La compagnie du génie avait pour capitaine en second M. Féraud, qui devait être tué le lendemain, et pour capitaine en premier M. Garnier, le même qui, deux jours auparavant, avait si lestement jeté un pont par où l’armée française put entrer dans Paris. Il y a des hommes dont la vie n’est point inutile. M. Chazal, le commandant Peaucellier, les capitaines, les sapeurs coururent au petit bâtiment où les fiches du double étaient méthodiquement rangées dans de lourdes caisses posées sur des tables ; tout était intact.
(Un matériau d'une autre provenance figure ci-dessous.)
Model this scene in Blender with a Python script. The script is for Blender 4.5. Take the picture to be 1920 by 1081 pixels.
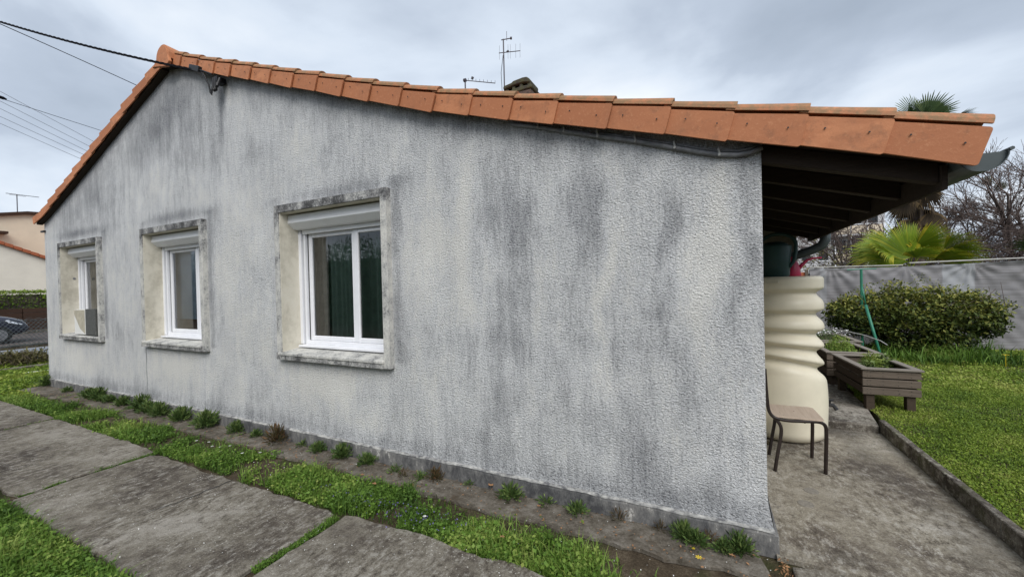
import bpy, bmesh, math, random
import numpy as np
from mathutils import Matrix, Vector
for o in list(bpy.data.objects): bpy.data.objects.remove(o)
S = bpy.context.scene; C = S.collection
random.seed(7); rng = np.random.default_rng(11)

# ---------------- camera ----------------
CAM = np.array([-0.297, -2.768, 1.6])
cd = bpy.data.cameras.new('camera'); cam = bpy.data.objects.new('camera', cd); C.objects.link(cam); S.camera = cam
cd.sensor_width = 36; cd.lens = 36*746.6/1920; cd.clip_end = 2000; cd.clip_start = 0.05
r_ = Vector((0.89735, 0.44067, -0.02395)); u_ = Vector((0.01784, 0.01801, 0.99968)); w_ = Vector((-0.44096, 0.89749, -0.0083))
mw = Matrix.Identity(4)
for i in range(3): mw[i][0] = r_[i]; mw[i][1] = u_[i]; mw[i][2] = -w_[i]; mw[i][3] = CAM[i]
cam.matrix_world = mw
S.render.resolution_x = 1024; S.render.resolution_y = 576

# ---------------- world ----------------
SUN_EL, SUN_AZ = math.radians(46), math.radians(146)     # azimuth clockwise from +y: behind the camera, to the right
W = bpy.data.worlds.new('World'); S.world = W; W.use_nodes = True
nt = W.node_tree; nt.nodes.clear()
def N(t, **k):
    n = nt.nodes.new(t)
    for a, b in k.items():
        if a == 'inp':
            for i, v in b.items(): n.inputs[i].default_value = v
        else: setattr(n, a, b)
    return n
def Lk(a, b): nt.links.new(a, b)
sky = N('ShaderNodeTexSky', sky_type='NISHITA', sun_disc=False, sun_elevation=SUN_EL, sun_rotation=SUN_AZ, dust_density=3.0)
bg1 = N('ShaderNodeBackground', inp={'Strength': 0.07}); Lk(sky.outputs[0], bg1.inputs[0])
tc = N('ShaderNodeTexCoord'); sep = N('ShaderNodeSeparateXYZ'); Lk(tc.outputs['Generated'], sep.inputs[0])
# cloud layer coordinates: direction / (height + k): a flat cloud sheet seen from below
den = N('ShaderNodeMath', operation='MAXIMUM', inp={1: 0.0}); Lk(sep.outputs[2], den.inputs[0])
den2 = N('ShaderNodeMath', operation='ADD', inp={1: 0.32}); Lk(den.outputs[0], den2.inputs[0])
inv = N('ShaderNodeMath', operation='DIVIDE', inp={0: 1.0}); Lk(den2.outputs[0], inv.inputs[1])
sc = N('ShaderNodeVectorMath', operation='SCALE'); Lk(tc.outputs['Generated'], sc.inputs[0]); Lk(inv.outputs[0], sc.inputs['Scale'])
mp = N('ShaderNodeMapping', inp={'Location': (3.1, 1.4, 0.2), 'Scale': (0.8, 0.8, 1.6)}); Lk(sc.outputs[0], mp.inputs[0])
n1 = N('ShaderNodeTexNoise', inp={'Scale': 1.5, 'Detail': 7, 'Roughness': 0.5, 'Distortion': 0.25}); Lk(mp.outputs[0], n1.inputs['Vector'])
cr = N('ShaderNodeValToRGB'); Lk(n1.outputs[0], cr.inputs[0])
e = cr.color_ramp.elements
e[0].position = 0.30; e[0].color = (0.20, 0.235, 0.285, 1); e[1].position = 0.70; e[1].color = (0.49, 0.52, 0.555, 1)
m_ = cr.color_ramp.elements.new(0.46); m_.color = (0.275, 0.315, 0.375, 1)
m_ = cr.color_ramp.elements.new(0.555); m_.color = (0.375, 0.42, 0.48, 1)
bg2 = N('ShaderNodeBackground', inp={'Strength': 1.0}); Lk(cr.outputs[0], bg2.inputs[0])
mx = N('ShaderNodeMixShader', inp={0: 0.93}); Lk(bg1.outputs[0], mx.inputs[1]); Lk(bg2.outputs[0], mx.inputs[2])
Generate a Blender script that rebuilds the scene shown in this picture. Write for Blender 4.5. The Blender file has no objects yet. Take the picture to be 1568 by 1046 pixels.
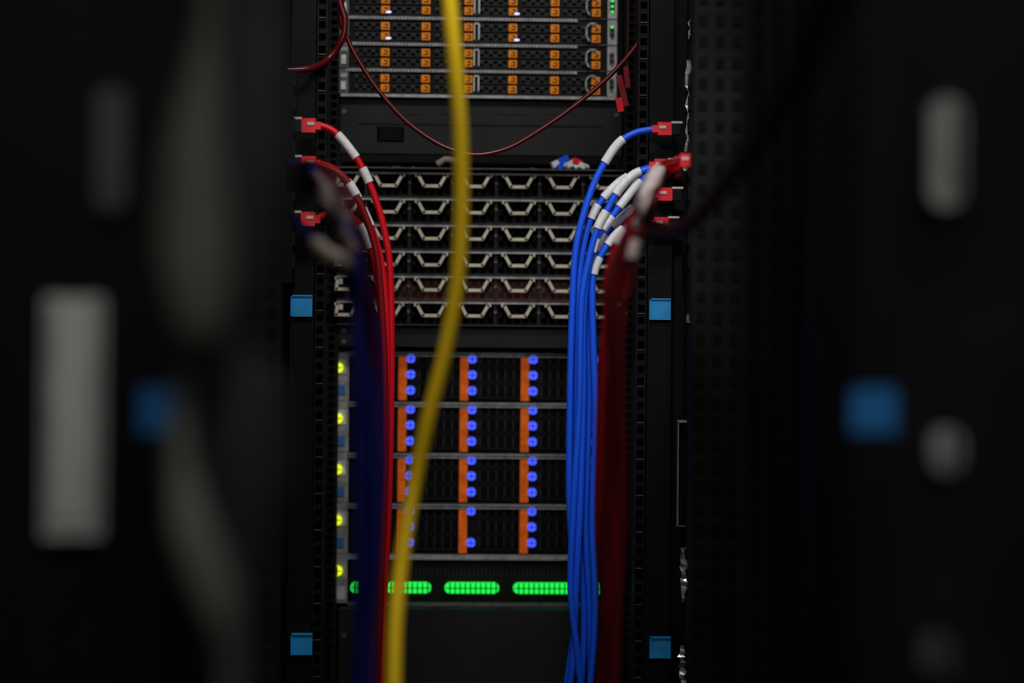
import bpy, math, random
from mathutils import Vector
random.seed(7)
sc=bpy.context.scene
FP=3000.0
CAM=Vector((0,0,1.3))
yaw=math.atan(105/3000.0); ph=0.009
F=Vector((math.sin(yaw),math.cos(yaw),0)); R0=Vector((math.cos(yaw),-math.sin(yaw),0)); U0=Vector((0,0,1))
R=R0*math.cos(ph)+U0*math.sin(ph); U=U0*math.cos(ph)-R0*math.sin(ph)
def P(px,py,y):
    d=F+R*((px-784)/FP)+U*((523-py)/FP)
    return CAM+d*(y/d.y)
def gx(px,y,py=523): return P(px,py,y).x
def gz(py,y,px=736): return P(px,py,y).z
# ---------------- materials
MATS={}
def mat(name,col,rough=0.5,metal=0.0,emit=None,es=1.0,noise=0.0,nscale=60,bump=0.0,spec=0.5):
    m=bpy.data.materials.new(name); m.use_nodes=True
    nt=m.node_tree; b=nt.nodes['Principled BSDF']
    b.inputs['Base Color'].default_value=(*col,1); b.inputs['Roughness'].default_value=rough
    b.inputs['Metallic'].default_value=metal
    b.inputs['Specular IOR Level'].default_value=spec
    if emit:
        b.inputs['Emission Color'].default_value=(*emit,1); b.inputs['Emission Strength'].default_value=es
    if noise>0 or bump>0:
        tc=nt.nodes.new('ShaderNodeTexCoord'); n=nt.nodes.new('ShaderNodeTexNoise'); n.inputs['Scale'].default_value=nscale
        n.inputs['Detail'].default_value=4
        nt.links.new(tc.outputs['Object'],n.inputs['Vector'])
        if noise>0:
            r=nt.nodes.new('ShaderNodeValToRGB')
            r.color_ramp.elements[0].position=0.3; r.color_ramp.elements[1].position=0.7
            r.color_ramp.elements[0].color=(*[c*(1-noise) for c in col],1)
            r.color_ramp.elements[1].color=(*[min(1,c*(1+noise)) for c in col],1)
            nt.links.new(n.outputs['Fac'],r.inputs['Fac']); nt.links.new(r.outputs['Color'],b.inputs['Base Color'])
        if bump>0:
            bp=nt.nodes.new('ShaderNodeBump'); bp.inputs['Strength'].default_value=bump; bp.inputs['Distance'].default_value=0.002
            nt.links.new(n.outputs['Fac'],bp.inputs['Height']); nt.links.new(bp.outputs['Normal'],b.inputs['Normal'])
    MATS[name]=m; return m
mat('black',(0.0035,0.0035,0.004),0.6,noise=.3,spec=.15)
mat('black_gloss',(0.006,0.006,0.007),0.3,spec=.3)
mat('void',(0.001,0.001,0.001),0.9,spec=0.0)
mat('post',(0.006,0.006,0.0065),0.6,noise=.3,spec=.15)
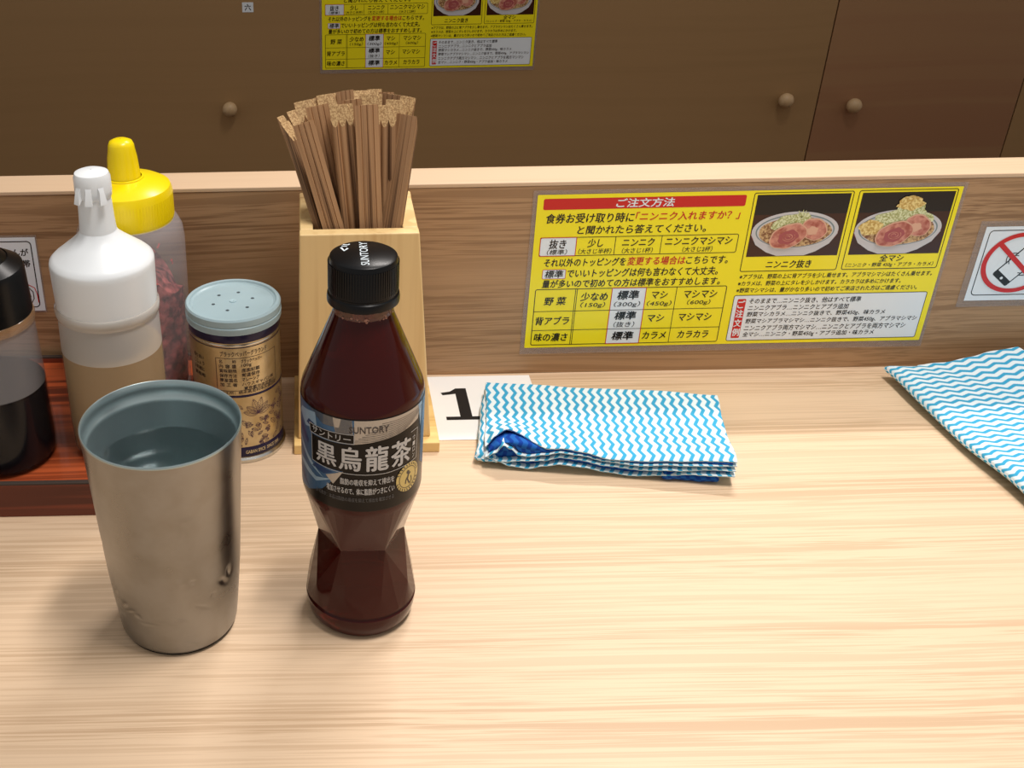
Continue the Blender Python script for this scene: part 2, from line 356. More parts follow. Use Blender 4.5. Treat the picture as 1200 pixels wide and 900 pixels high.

Mais les combles brûlaient, les poutres, rongées par l’incendie et flambantes, pendaient sinistrement sous la toiture effondrée ; deux étages ruisselans de flammes pouvaient s’écrouler tout à coup, ensevelir sous les débris embrasés les salles qui renfermaient le double et les réduire en cendre. On forma une sorte de conseil et rapidement il fut décidé que le double devait être transporté ailleurs. — Où ? Les voitures manquaient, les bras manquaient. Transborder jusqu’à la Banque cette masse énorme de papiers, et les registres qui s’y rattachaient, et les répertoires et les cartonniers remplis de documens

  1. Je crois qu’ils étaient de Rouen, mais je n’ose l’affirmer.